150 STEM-inspired Student Teams in Canada Solve for Tomorrow

By: Yasmin Ranade

May 22, 2017

Natalie Panek with students from Toronto’s Precious Blood Catholic School, a contest finalist

Samsung Electronics Canada Inc. announced its 150 regional finalists moving on to the next round of the Samsung Solve for Tomorrow Challenge.

The Challenge asked Canadian students from Grades 6 through 12 to identify issues in their local communities and develop solutions using science, technology, engineering and mathematics (STEM). Examples of 150 regional finalist projects moving on include a mobile app to monitor water pollution levels, a fruit and vegetable production plan to spur healthy eating habits, and other innovative ideas.

These student teams now compete to be awarded one of four $20,000 Samsung technology grant packages as a Regional Winner as well as an exclusive event with Canadian rocket-scientist, Forbes ’30 Under 30′ and member of a Canadian contingent working on the European Space Agency’s ExoMars rover,

Natalie Panek,
Canadian Rocket Scientist

“These 150 regional finalists embody what Solve for Tomorrow is all about: innovation, teamwork, and a commitment to the future of Canadian communities,” said Mark Childs, Chief Brand Officer, Samsung Canada. “As we celebrate Canada’s 150th this year, we are excited to see inspired student solutions come to life that will have local, national and even global implications.”
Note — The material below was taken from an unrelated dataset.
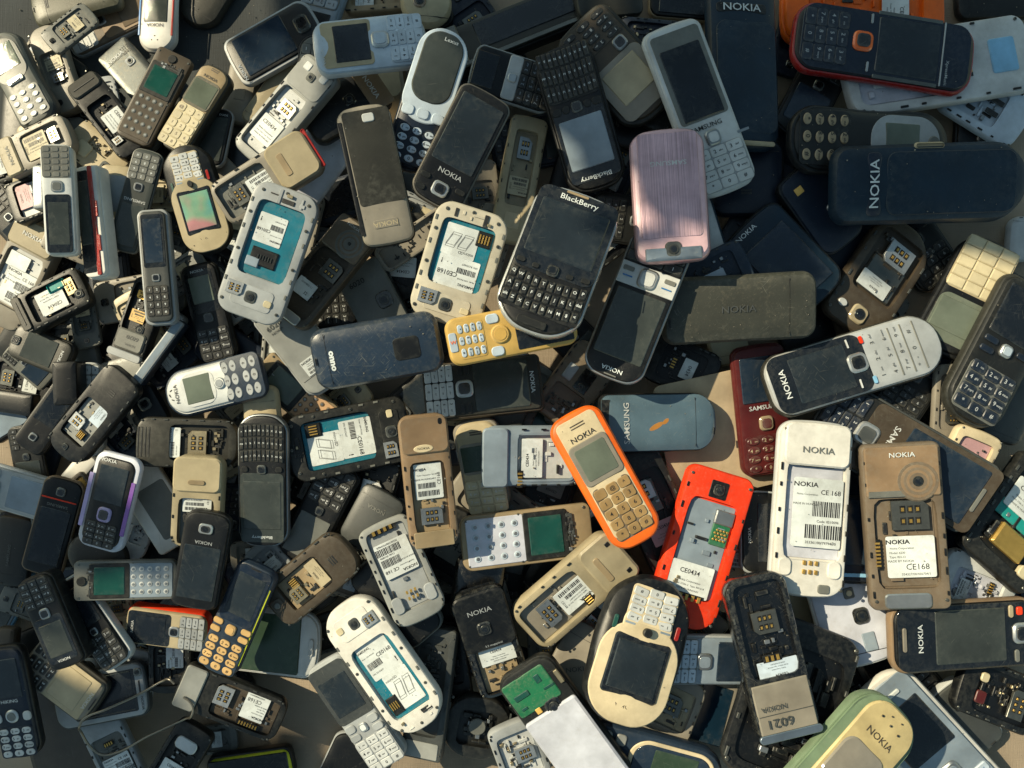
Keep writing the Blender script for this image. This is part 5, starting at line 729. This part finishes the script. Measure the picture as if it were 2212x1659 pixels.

Each of the 150 regional finalist schools will receive a Samsung technology packages to assist them in completing their next ‘assignment’ as part of the Challenge: documenting the implementation of their community solution in a three-minute video. Videos will go on to be reviewed by a panel of Samsung Solve for Tomorrow judges, with the top-scoring four schools being named Regional Winners in June 2017.

The Samsung Solve for Tomorrow Challenge intends to inspire STEM interest and 21st century learning opportunities in Canadian classrooms—an area of issue as less than half of Canadian high school students graduate with senior STEM courses though 70% of top jobs require expertise in science, technology, engineering and math*.

Together with Solve for Tomorrow ambassador, Natalie Panek, and educational organizations The Learning Partnership and Let’s Talk Science, the Samsung Solve for Tomorrow Challenge hopes to spark Canadian students’ passion for STEM to solve tomorrow’s problems today.

“Natalie [Panek] was a natural fit as this year’s Samsung Solve for Tomorrow Ambassador,” Childs explained. “[She is] someone who inspires the next generation, who understands the importance of STEM for Canadian communities of tomorrow—it was a natural partnership.”